Leviathan development costs to be covered in three years
US producer Noble Energy said February 24 it would recoup its expected $1.5bn costs of Leviathan development in three years' time, even though sales contracts signed so far account for under half the targeted amount. The total budget is estimated at $3.75bn and Noble is operator with 39.66%.
In the stock exchange filing regarding the final investment decision it said it will develop four subsea wells, each capable of flowing more than 300mn ft³/d of gas which will go 117 km to a 22,000 metric ton fixed platform, 10 km offshore Israel. Processed gas will connect to the Israel Natural Gas Lines onshore transportation grid in the northern part of the country and to regional markets via onshore export pipelines.
This will be Israel's second entry point and will enhance gas supply security. The approved development plan, according to Noble, allows for significant future cost-effective expansion from its initial 1.2bn ft³/d capacity to 2.1bn ft³/d.
Noble's $1.5bn investment includes about $100mn already spent in 2016 and $200mn pre-investment in for future platform expansion.
Noble is now finalising the major project contracts and started on long lead materials procurement. Noble Energy and partners anticipate drilling one to two Leviathan development wells in 2017. Completion activity for all four producer wells, including two previously drilled, is anticipated in 2018. The company expects to complete project installation and initiate commissioning in the fourth quarter of 2019, with delivery of first gas targeted for the end of 2019.
Noble reports that gas supply agreements (GSA) have been confirmed for 525mn ft³/d, which is less than half the targeted 1+bn ft³/d but they are worth over $15bn over their lifetime. The anchor GSA, with Jordan's Nepco is estimated at $10bn in 15 years. Another $2bn contract was signed with Daliot Energy, for a power generation facility whose construction has yet to be approved. Daliot Energy has the option to reduce quantities by 50%.
Noble estimates blended sales price realisation for the domestic and regional markets at $5.50-$6/mn Btu based on current Brent prices. Gas export would be Brent indexed while domestic sales are responsive to the regulatory Natural Gas Framework.

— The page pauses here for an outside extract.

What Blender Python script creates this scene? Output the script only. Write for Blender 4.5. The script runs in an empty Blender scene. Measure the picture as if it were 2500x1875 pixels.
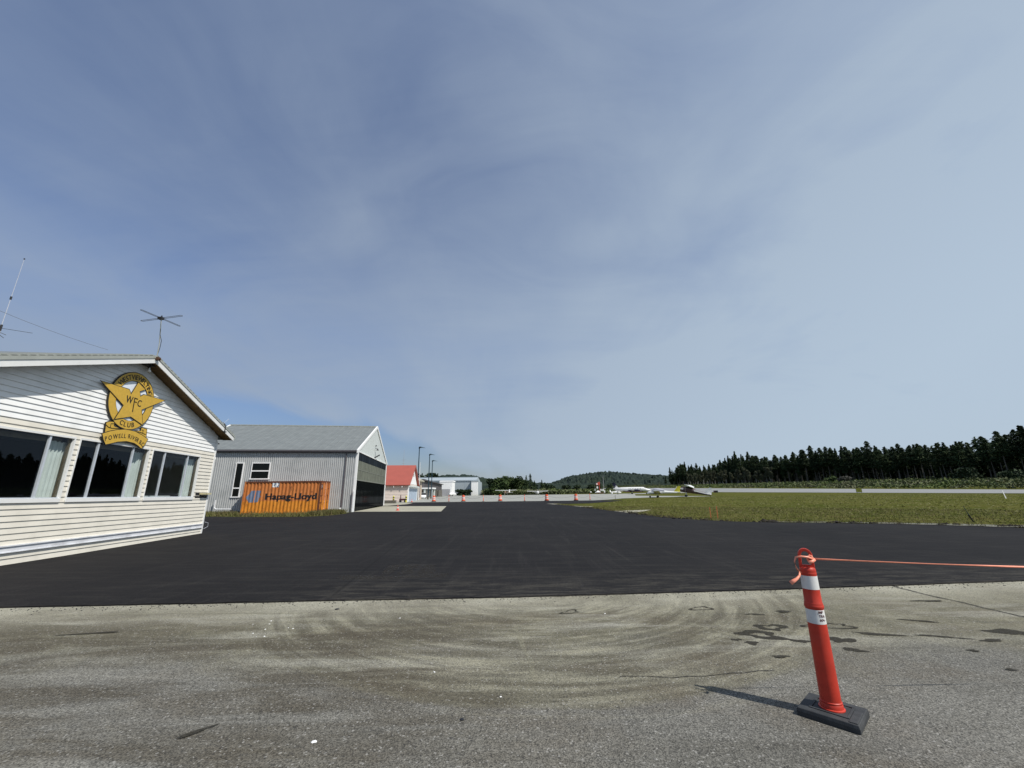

Operating cash flow for the first year following startup is projected to be at least $650mn net.
Noble, which last year enjoyed from a $750mn free cash flow from its Israeli businesses said it can fund Leviathan phase one from its Tamar operating cash flows as well as eastern Mediterranean portfolio proceeds. Regional portfolio proceeds received to-date total about $575mn net. Noble is also securing access to a financing facility for additional funding flexibility.
"Sanction and development of Leviathan build on recent portfolio milestones and reinforce our focus on high-margin growth," CEO David Stover said. "Leviathan will generate robust project economics, have strong investment efficiency, and provide long-term cash flows. With 40 trillion ft³ gross recoverable resources discovered by Noble Energy in the region, we can continue to grow our eastern Mediterranean business for decades. This includes material additional development beyond phase one at Leviathan."
Among the possible destinations for the gas is Egypt, where two liquefaction plants stand idle. The giant Zohr field and other major developments have the potential to turn Egypt into a gas exporter once more.